▸ EXERCISE DESCRIPTION
Give the material once more, word for word, without any images.

▸ RECORDED INFORMATION

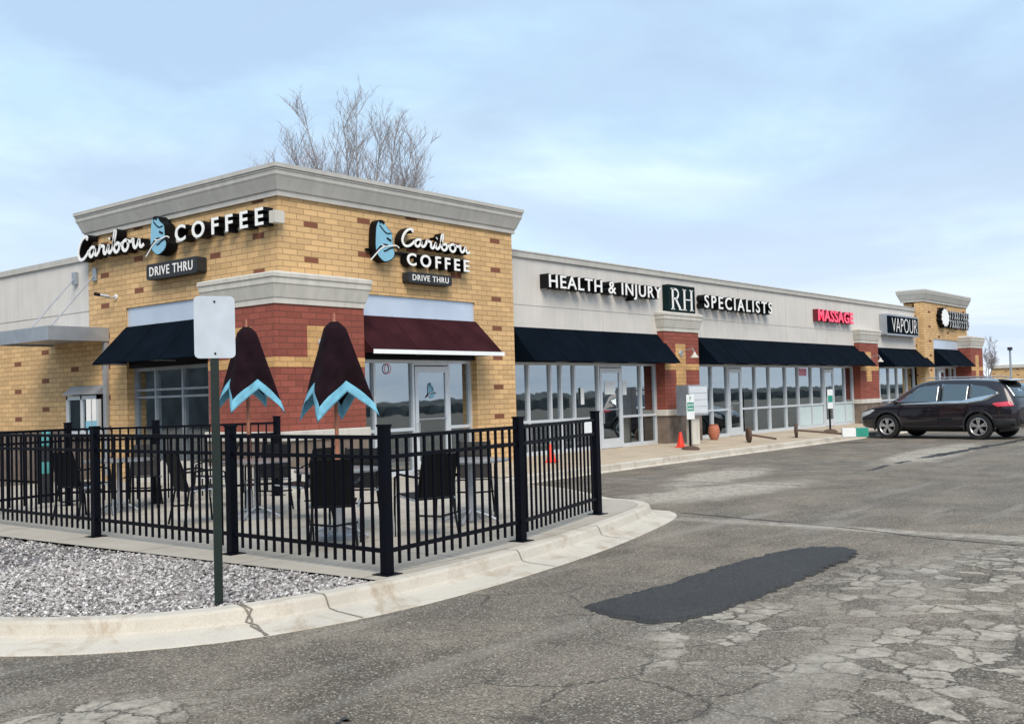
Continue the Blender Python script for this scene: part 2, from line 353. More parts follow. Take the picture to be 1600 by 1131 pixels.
def copy_tree(o, parent=None):
    c = o.copy(); COL.objects.link(c); c.parent = parent
    for ch in [x for x in bpy.data.objects if x.parent == o and x is not c]: copy_tree(ch, c)
    return c
def text_poly(body, w, h, offset=0.0, space=1.0):
    cu_ = bpy.data.curves.new('t', 'FONT'); cu_.body = body; cu_.size = 1; cu_.offset = offset; cu_.space_character = space; cu_.resolution_u = 4
    o = bpy.data.objects.new('t', cu_); COL.objects.link(o)
    bpy.context.view_layer.update()
    me = bpy.data.meshes.new_from_object(o.evaluated_get(bpy.context.evaluated_depsgraph_get()))
    vs = [v.co.copy() for v in me.vertices]; fs = [tuple(p.vertices) for p in me.polygons]
    bpy.data.objects.remove(o); bpy.data.curves.remove(cu_); bpy.data.meshes.remove(me)
    x0 = min(v.x for v in vs); x1 = max(v.x for v in vs); y0 = min(v.y for v in vs); y1 = max(v.y for v in vs)
    return [((v.x - x0) / (x1 - x0) * w, (v.y - y0) / (y1 - y0) * h) for v in vs], fs
def lay(mb, pf, org, U, V, Nn, depth):
    """flat polygons -> solid with thickness `depth` along Nn starting from org"""
    pts, fs = pf; org, U, V, Nn = map(Vector, (org, U, V, Nn)); n = len(pts)
    a = [org + U * x + V * y for x, y in pts]; b = [p + Nn * depth for p in a]
    ec = {}
    for f in fs:
        for i in range(len(f)): e = (f[i], f[(i + 1) % len(f)]); ec[e] = 1
    side = [(i, j, n + j, n + i) for i, j in ec if (j, i) not in ec]
    mb.add(a + b, [f[::-1] for f in fs] + [tuple(n + i for i in f) for f in fs] + side)
def ribbon(pts, wd):
    """thick stroke as polygons (pts, faces)"""
    vs = []; fs = []; n = len(pts); P = [Vector(p) for p in pts]
    for i in range(n):
        d = (P[min(i + 1, n - 1)] - P[max(i - 1, 0)]).normalized(); q = Vector((-d.y, d.x)) * wd / 2
        vs += [tuple(P[i] + q), tuple(P[i] - q)]
    for i in range(n - 1): fs.append((2 * i, 2 * i + 1, 2 * i + 3, 2 * i + 2))
    return vs, fs
def smooth2(pts, it=3):
    for _ in range(it):
        q = [pts[0]]
        for a, b in zip(pts[:-1], pts[1:]): q += [(a[0] * .75 + b[0] * .25, a[1] * .75 + b[1] * .25), (a[0] * .25 + b[0] * .75, a[1] * .25 + b[1] * .75)]
        pts = q + [pts[-1]]
    return pts
FU, FV, FN = (1, 0, 0), (0, 0, 1), (0, -1, 0)          # facing the car park
LU, LV, LN = (0, -1, 0), (0, 0, 1), (-1, 0, 0)         # facing the drive-thru side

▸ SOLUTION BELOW
Continue the Blender Python script for this scene: part 2, from line 353. More parts follow. Take the picture to be 1600 by 1131 pixels.
def copy_tree(o, parent=None):
    c = o.copy(); COL.objects.link(c); c.parent = parent
    for ch in [x for x in bpy.data.objects if x.parent == o and x is not c]: copy_tree(ch, c)
    return c
def text_poly(body, w, h, offset=0.0, space=1.0):
    cu_ = bpy.data.curves.new('t', 'FONT'); cu_.body = body; cu_.size = 1; cu_.offset = offset; cu_.space_character = space; cu_.resolution_u = 4
    o = bpy.data.objects.new('t', cu_); COL.objects.link(o)
    bpy.context.view_layer.update()
    me = bpy.data.meshes.new_from_object(o.evaluated_get(bpy.context.evaluated_depsgraph_get()))
    vs = [v.co.copy() for v in me.vertices]; fs = [tuple(p.vertices) for p in me.polygons]
    bpy.data.objects.remove(o); bpy.data.curves.remove(cu_); bpy.data.meshes.remove(me)
    x0 = min(v.x for v in vs); x1 = max(v.x for v in vs); y0 = min(v.y for v in vs); y1 = max(v.y for v in vs)
    return [((v.x - x0) / (x1 - x0) * w, (v.y - y0) / (y1 - y0) * h) for v in vs], fs
def lay(mb, pf, org, U, V, Nn, depth):
    """flat polygons -> solid with thickness `depth` along Nn starting from org"""
    pts, fs = pf; org, U, V, Nn = map(Vector, (org, U, V, Nn)); n = len(pts)
    a = [org + U * x + V * y for x, y in pts]; b = [p + Nn * depth for p in a]
    ec = {}
    for f in fs:
        for i in range(len(f)): e = (f[i], f[(i + 1) % len(f)]); ec[e] = 1
    side = [(i, j, n + j, n + i) for i, j in ec if (j, i) not in ec]
    mb.add(a + b, [f[::-1] for f in fs] + [tuple(n + i for i in f) for f in fs] + side)
def ribbon(pts, wd):
    """thick stroke as polygons (pts, faces)"""
    vs = []; fs = []; n = len(pts); P = [Vector(p) for p in pts]
    for i in range(n):
        d = (P[min(i + 1, n - 1)] - P[max(i - 1, 0)]).normalized(); q = Vector((-d.y, d.x)) * wd / 2
        vs += [tuple(P[i] + q), tuple(P[i] - q)]
    for i in range(n - 1): fs.append((2 * i, 2 * i + 1, 2 * i + 3, 2 * i + 2))
    return vs, fs
def smooth2(pts, it=3):
    for _ in range(it):
        q = [pts[0]]
        for a, b in zip(pts[:-1], pts[1:]): q += [(a[0] * .75 + b[0] * .25, a[1] * .75 + b[1] * .25), (a[0] * .25 + b[0] * .75, a[1] * .25 + b[1] * .75)]
        pts = q + [pts[-1]]
    return pts
FU, FV, FN = (1, 0, 0), (0, 0, 1), (0, -1, 0)          # facing the car park
LU, LV, LN = (0, -1, 0), (0, 0, 1), (-1, 0, 0)         # facing the drive-thru side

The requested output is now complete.